Project Description

University of Georgia, Spring 2020, Fall 2020

“With thousands of acres of nonregenerating forest disappearing every hour, and hundreds of our fellow species becoming extinct each month as a result of our civilization’s excesses, we can hardly be surprised by the amount of epidemic illness in our culture. …

“Caught up in a mass of abstractions, our attention hypnotized by a host of human-made technologies that only reflect us back to ourselves, it is all too easy for us to forget our carnal inherence in a more-than-human matrix of sensations and sensibilities. Our bodies have formed themselves in delicate reciprocity with the manifold textures, sounds, and shapes of an animate earth—our eyes have evolved in subtle interaction with other eyes, as our ears are attuned by their very structure to the howling of the wolves and honking of geese. To shut ourselves off from these other voices, to continue by our lifestyles to condemn these other sensibilities to the oblivion of extinction, is to rob our senses of their integrity, and to rob our minds of their coherence. We are human only in contact, and conviviality, with what is not human… the more-than-human world.

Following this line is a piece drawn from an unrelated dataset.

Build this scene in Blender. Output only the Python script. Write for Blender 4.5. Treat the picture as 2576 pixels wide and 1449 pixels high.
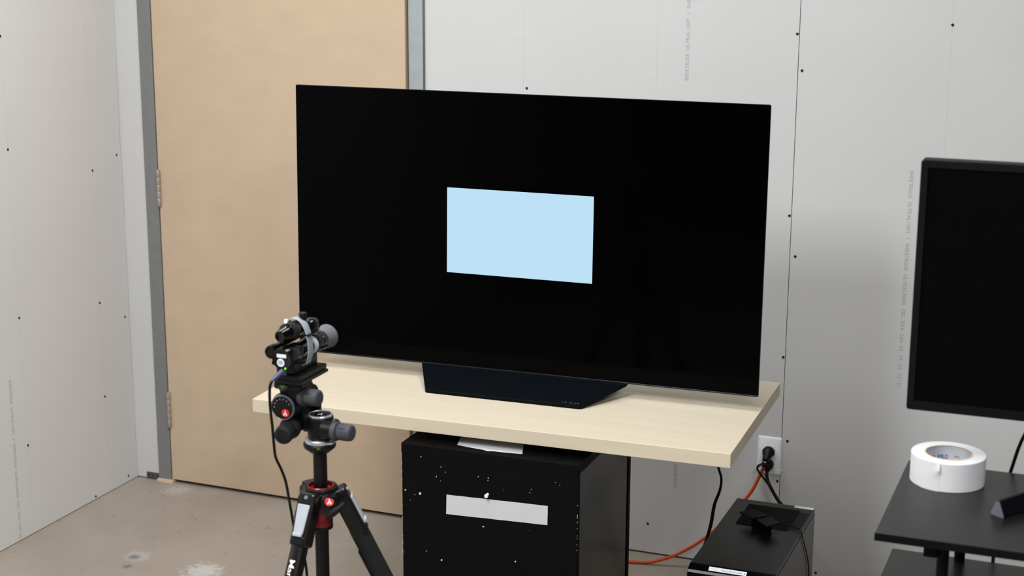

 —David Abram, The Spell of the Sensuous: Perception and Language in a More-than-Human World

 

In this class, we will begin to uncover narratives of our deep intimacies and intertwinings with what the philosopher David Abram calls the more-than-human world. As we read and discuss stories, poems, and essays, we will examine the role of the sensuous terrain and all its living beings in literature. We will explore the threads in our language that weave us into the world and create the rich tapestry of our lives. The works we read will invite us to imagine the perspectives of the host of other characters—“the multitudes” of experience—in this magnificent drama of which we are a part.

We will respond critically to works by Ross Gay, Rick Bass, Rose McLarney, William Wordsworth, Louise Erdrich, Charles Simic, Hikaru Okuizumi, Loren Eiseley, Annie Dillard, Joni Tevis, Rebecca Giggs, Sy Montgomery, Julio Cortázar, Rachel Carson, Nickole Brown, J. Drew Lanham, W.S. Merwin, Janice Harrington, Amy Leach, William Stafford, Juliana Spahr, and others.